One word! That was all it needed to enable me to discover more than a dozen totally unexpected ancestors from the Indian sub-continent; to locate a Jharkhand village which retains the name of a progenitor, and to identify a British ancestral line going back nearly a thousand years. That word was ‘Calcutta’, the birthplace to which my mother’s grandfather, Edward Hind Wood, confessed in the 1881 British census.
I say ‘confessed’ because there had never been the slightest hint, not so much as a whisper, within our family of a connection with India, and the suspicion is that Edward felt that his Anglo-Indian origins were best kept under wraps.
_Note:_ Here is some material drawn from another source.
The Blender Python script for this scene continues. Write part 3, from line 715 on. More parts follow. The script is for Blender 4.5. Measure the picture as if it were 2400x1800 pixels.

As an otherwise unremarkable Surrey stockbroker, this was presumably in the interests of both his social standing and his career prospects.
From this initial one-word clue, it proved relatively easy (starting with the Families in British India Society website: www.fibis.org) to piece together four connected lines of Anglo-Indian descent, all beginning with late eighteenth-century unions between British-born East India Company employees and unidentified Bengali women. The men in question were two civilians: Matthew Leslie (c.1755–1804) and Ralph Uvedale (c.1747–1813), both from Cork in Ireland, and two military officers: Thomas Wood (1765–1834), an engineer from Perth in Scotland (after whom Wood Street in Kolkata is named), and Thomas William Clayton (c.1754–1804), whose origins remain unclear.